Parece que a palavra de ordem
da cultura contemporânea é não sentir dor, desviar de todos os obstáculos
possíveis, principalmente daqueles que transformariam você em gente grande, não
deixar que a ditadura da dificuldade oprima seus instintos mais viscerais, e
nunca, jamais, em hipótese alguma, passar vontade. No reino do relativismo o
barato é “ser o que se é”, e isto é nada menos do que se entregar ao acaso,
abrir mão do próprio destino, ir sendo ao bel prazer dos acidentes que cruzarem
o seu caminho. Pois é isso que acontece quando você se põe à disposição dos
seus “instintos viscerais”. Há tanta contradição dentro de um ser humano,
tantas pulsões conflitantes, que a cultura do “siga o seu coração, não oprima seus
instintos” só poderia resultar nisso que estamos vendo cada vez mais: pessoas
totalmente desnorteadas, incapazes de firmar compromissos, chafurdando até o
último fio de cabelo no aqui-e-agora, pois já não são donas do próprio futuro.

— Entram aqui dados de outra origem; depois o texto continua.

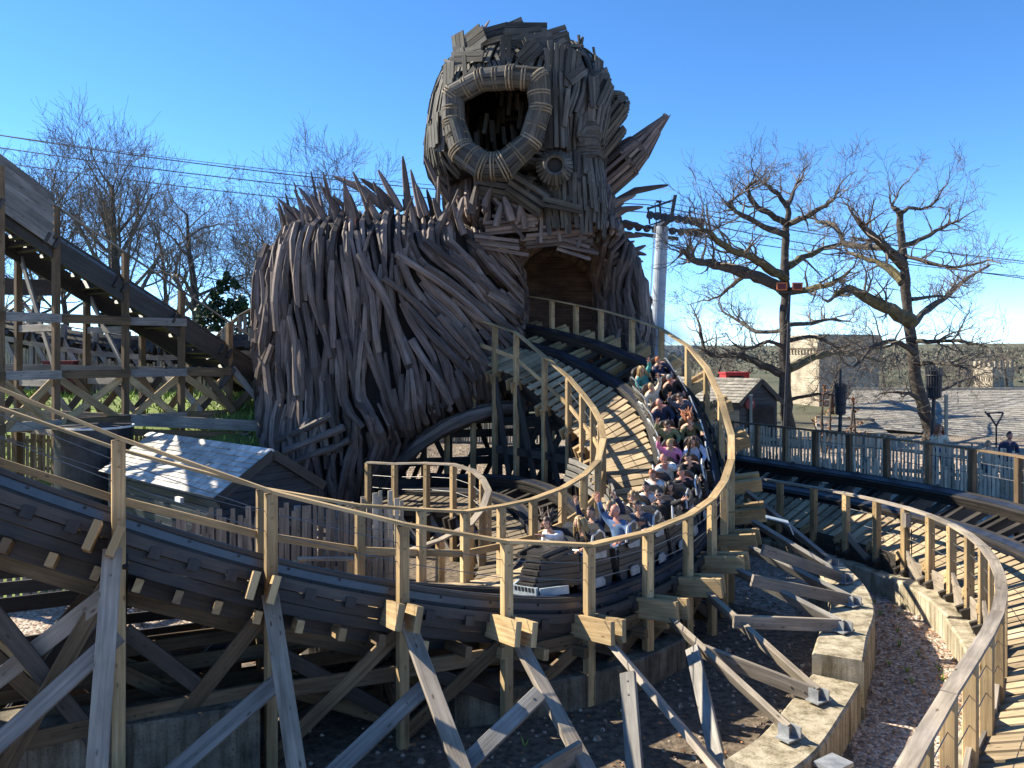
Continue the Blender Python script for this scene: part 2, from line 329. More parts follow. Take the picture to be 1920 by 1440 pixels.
# ---------------------------------------------------------------- terrain
def hgt(x, y):
    left = 3.7 * ss(19.5, 27.5, y + .15 * (x + 8)) * ss(-4.5, -9, x)
    back = 1.2 * ss(31, 36, y) * (1 - ss(-4.5, -9, x))
    right = 1.15 * ss(21, 24.5, y + .55 * (x - 8)) * ss(3, 9, x)
    far = .9 * ss(60, 200, y) + 9 * ss(150, 500, math.hypot(x, y))
    return max(left, back, right) + far
def terrain():
    mb = MB(3)
    def axis(a, b, st, far, g):
        v = list(np.arange(a, b + .01, st)); s = st
        while v[-1] < far: s *= g; v.append(v[-1] + s)
        s = st
        while v[0] > -far: s *= g; v.insert(0, v[0] - s)
        return v
    xs = axis(-34, 34, 1.0, 1600, 1.35); ys = [y for y in axis(-6, 44, 1.0, 1600, 1.35)]
    for y in ys:
        for x in xs: mb.v.append((x, y, hgt(x, y)))
    w = len(xs)
    for j in range(len(ys) - 1):
        for i in range(w - 1):
            q = (j * w + i, j * w + i + 1, (j + 1) * w + i + 1, (j + 1) * w + i); mb.f.append(q)
            mb.uv += [(mb.v[k][0], mb.v[k][1]) for k in q]; mb.r.append(.5); mb.m.append(0)
    tag(obj('ground', mb, M['gravel'], smooth=True), kind='structure')
    g = MB(4)                                  # mown bank on the left
    x0, x1, y0, y1 = -34, -6, 19, 46; st = 1.0
    nx = int((x1 - x0) / st); ny = int((y1 - y0) / st)
    for j in range(ny + 1):
        for i in range(nx + 1):
            x = x0 + i * st; y = y0 + j * st; g.v.append((x, y, hgt(x, y) + (.05 if i < nx and j > 0 else -.05)))
    for j in range(ny):
        for i in range(nx):
            a = j * (nx + 1) + i; q = (a, a + 1, a + nx + 2, a + nx + 1); g.f.append(q); g.uv += [(0, 0)] * 4; g.r.append(.5); g.m.append(0)
    tag(obj('grass_bank', g, M['grass'], smooth=True), kind='structure')
    b = MB(5); R = b.R                         # blades
    for k in range(9000):
        x = R.uniform(-24, -7); y = R.uniform(20, 33); z = hgt(x, y) + .04
        if z < .6: continue
        a = R.uniform(0, 6.28); w = R.uniform(.02, .05); h = R.uniform(.08, .26); l = R.uniform(-.1, .1)
        p = Vector((x, y, z)); e = Vector((math.cos(a), math.sin(a), 0)) * w
        b.face([p - e, p + e, p + Vector((l, R.uniform(-.1, .1), h))])
    tag(obj('grass', b, M['blade']), 'bright green grass growing on the sunny bank behind the lift hill', 'grass', kind='stuff')
terrain()
def shade_ground():                                    # dark sheets putting shade into the ground colour under and inside the loop
    R = random.Random(8); mb = MB(8); c = V(-3, 11, .03); ring = []
    out = [(-12, 8), (-9, 5.6), (-4, 5.0), (0, 5.2), (2.4, 6.8), (3.2, 8.6), (4.4, 10.3), (5.0, 12), (5.6, 13.6), (5.9, 15.5), (4.4, 17), (2, 16.6), (0, 15.8), (-2.5, 15.1), (-6, 14.8), (-9, 14.9), (-12, 14)]
    n = len(out)
    for i in range(n):
        a, b = out[i], out[(i + 1) % n]
        for k in range(5): ring.append(V(lerp(a[0], b[0], k / 5) + R.uniform(-.12, .12), lerp(a[1], b[1], k / 5) + R.uniform(-.12, .12), .012))
    for i in range(len(ring)): mb.face([c, ring[i], ring[(i + 1) % len(ring)]])
    c = V(.5, 20, .03); rg = [V(4.6 * math.cos(a) * R.uniform(.9, 1.1) + .3, 21 + 6.5 * math.sin(a) * R.uniform(.93, 1.05), .014) for a in [k * .1257 for k in range(50)]]
    for i in range(50): mb.face([c, rg[i], rg[(i + 1) % 50]])
    tag(obj('ground_shade_sheet', mb, M['shade_ground']), kind='structure')
    mb = MB(9)                                 # scattered stones and chips on the gravel
    for k in range(2600):
        x = R.uniform(-9, 10); y = R.uniform(7.5, 18); z = hgt(x, y) + .01; s_ = R.uniform(.012, .05) * (1.6 if R.random() < .06 else 1); p = V(x, y, z)
        q = [p + V(math.cos(a) * s_ * R.uniform(.7, 1.2), math.sin(a) * s_ * R.uniform(.7, 1.2), 0) for a in (0, 1.3, 2.5, 3.7, 5)]; t = p + V(0, 0, s_ * .8)
        mb.loft([q, [u.lerp(t, .55) + V(0, 0, s_ * .35) for u in q]])
    tag(obj('loose_stones', mb, M['gravel']), 'loose stones scattered over the gravel below the loop', 'stones', kind='stuff')
soil()
def litter():                                  # blown leaves and small weeds on the gravel
    R = random.Random(18); mb = MB(18)
    for k in range(2200):
        x = R.uniform(-8, 10); y = R.uniform(8, 18)
        if R.random() < .5: x = 7.2 + R.gauss(0, .9); y = R.uniform(9, 18)
        p = V(x, y, hgt(x, y) + .035); a = R.uniform(0, 6.28); s_ = R.uniform(.02, .05); e = V(math.cos(a), math.sin(a), R.uniform(-.2, .2)) * s_; f_ = V(-math.sin(a), math.cos(a), R.uniform(-.1, .4)) * s_ * .6
        mb.face([p - e, p - f_, p + e, p + f_])
    tag(obj('leaf_litter', mb, M['autumn']), 'dry brown leaves blown over the gravel', 'leaves', kind='stuff')
    mb = MB(19)
    for k in range(70):
        x = R.choice([R.uniform(6.2, 8.0), R.uniform(-7, 3)]); y = R.uniform(9, 17); c = V(x, y, hgt(x, y) + .01)
        for j in range(R.randint(6, 14)):
            a = R.uniform(0, 6.28); h = R.uniform(.05, .16); d = V(math.cos(a), math.sin(a), 0); mb.face([c + d.cross(Z) * .012, c - d.cross(Z) * .012, c + d * h * .7 + Z * h])
    tag(obj('weeds', mb, M['blade']), 'small green weeds growing through the gravel', 'weeds', kind='stuff')
litter()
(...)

Isso se reflete de modo mais catastrófico (por atacar um âmbito tão básico da
existência humana) nos relacionamentos amorosos feitos de algodão-doce:
desfazem-se ao menor sopro. Eu estou com você hoje, mas amanhã posso sentir
vontade de estar com outra pessoa, e eu sou livre demais para não seguir as
borboletas no meu estômago, por isso chegarei aos trinta anos tomando ecstasy
nas baladas.
Voltando ao ponto específico
das “criaturas da noite”. Eu creio que em parte essa tendência notívaga (seja
ela inata ou adquirida, não faz tanta diferença) deva ser explorada por seus
portadores. Trabalhar à noite tem suas vantagens. Mas daí a institucionalizar a
coisa, apagando o conflito noite-dia, já é demais. Para mim o ponto-chave é que
esse é um conflito necessário: sair do conforto da noite para as obrigações
ensolaradas, forçar-se a funcionar segundo a normalidade, eis algo de que as
pessoas de hoje em dia necessitam. Eu, inclusive. Obrigo-me, duas vezes por
semana, a acordar às seis da manhã e frequentar o mundo dos diurnos, senão por
outro motivo, apenas por este não ser o meu mundo, e porque é difícil, porque
exige disciplina, abnegação, resignação. As pessoas de hoje em dia precisamos
demais de tudo isso. Nos demais dias da semana não acordo tão cedo, mas tento
também não acordar muito tarde, com exceção de, talvez, dois dias, nos quais
exerço plenamente minha potência noturna. Creio encontrar assim certo
equilíbrio. Tornar a noite em regra apenas reforçará em todos esses molengas da
Sociedade B sua imobilidade em relação a seus próprios acidentes.